Caso concreto.
Durante uma operação militar conduzida pela Força de Pacificação do Exército no Complexo da Maré, um indivíduo morreu devido a um disparo de arma de fogo durante uma troca de tiros. A origem do disparo não pôde ser conclusivamente identificada, o que trouxe complexidade ao caso.
A União poderá ser responsabilizada mesmo sem ser possível descobrir a origem do tiro?
Sim. A perícia inconclusiva sobre a origem de disparo fatal durante operações policiais e militares não é suficiente, por si só, para afastar a responsabilidade civil do Estado, por constituir elemento indiciário.
A responsabilidade civil do estado por ferimento ou morte de civil em ação policial adota a teoria do risco administrativo, não a teoria do risco integral.
Em operações de segurança pública, à luz da teoria do risco administrativo, será objetiva a responsabilidade civil do Estado quando não for possível afastá-la pelo conjunto probatório, recaindo sobre ele o ônus de comprovar possíveis causas de exclusão.
Nesse contexto, o Estado apenas será responsabilizado se o dano for consequência de ação ou omissão do Poder Público, visto que o texto constitucional não adota a teoria do risco integral. Essa relação de causalidade é imprescindível, de modo que, para que a responsabilização seja afastada, o Poder Público deve demonstrar, nos casos concretos, que os seus agentes não deram causa à morte ou ao ferimento.
A exclusão da responsabilidade se dá nos casos de: força maior, caso fortuito, fato exclusivo da vítima ou de terceiro.
Conforme jurisprudência desta Corte, a exclusão da responsabilidade estatal depende da comprovação de alguma causa interruptiva do nexo de causalidade: força maior, caso fortuito, fato exclusivo da vítima ou de terceiro.

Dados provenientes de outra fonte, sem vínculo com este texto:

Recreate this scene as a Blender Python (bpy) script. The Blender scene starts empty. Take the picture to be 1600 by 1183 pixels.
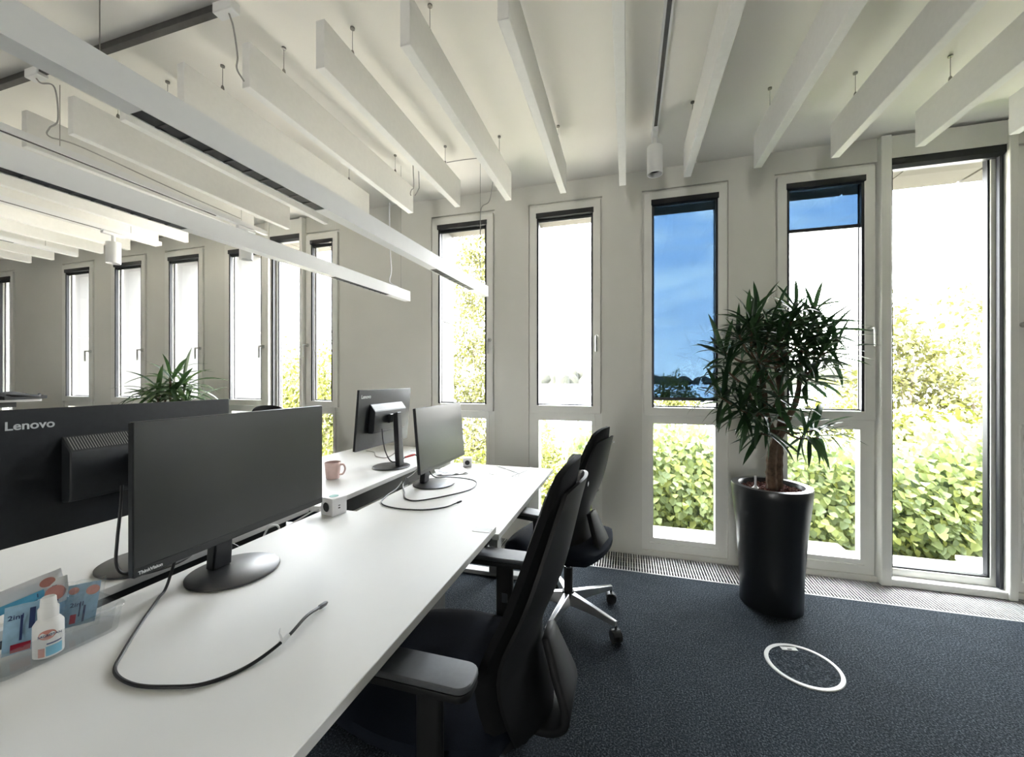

No caso, não há nenhuma causa interruptiva do nexo de causalidade.
Não. No caso em foco, não é factível a exclusão da responsabilidade estatal por força maior ou caso fortuito. Isso porque, além de previsíveis os riscos da operação militar em local habitado, era possível, pelo planejamento da ação da Força de Pacificação do Exército, evitar o desencadeamento do intenso tiroteio no Complexo da Maré.
Para além disso, a União não comprovou a ocorrência de fato exclusivo de terceiro, isto é, que pessoa sem ligação com a operação militar tenha causado o dano à vítima. Ademais, não é possível excluir a responsabilidade estatal por fato exclusivo da vítima, dado que essa foi atingida por projétil enquanto estava em casa.
Caso concreto.
Na espécie, a vítima foi atingida durante uma operação da Força de Pacificação do Exército. Ao realizarem operação em zona habitada e, a partir dela, desencadearem intensa troca de tiros com os confrontados, os militares descumpriram o dever de diligência, circunstância que evidencia a presença do nexo de causalidade, sendo irrelevante, na hipótese, o fato de a perícia ter sido inconclusiva em relação à origem do disparo do projétil que atingiu a vítima. Por outro lado, como a polícia militar do Estado do Rio de Janeiro não participou da intervenção, a condenação, no caso concreto, é cabível somente à União.
Com base nesses entendimentos, o Plenário, por maioria, ao apreciar o Tema 1.237 da repercussão geral, deu parcial provimento ao recurso extraordinário, para condenar somente a União à indenização postulada, e fixou a tese anteriormente citada.
STF. ARE 1.385.315/RJ, relator Ministro Edson Fachin, julgamento finalizado em 11.04.2024 (info 1132).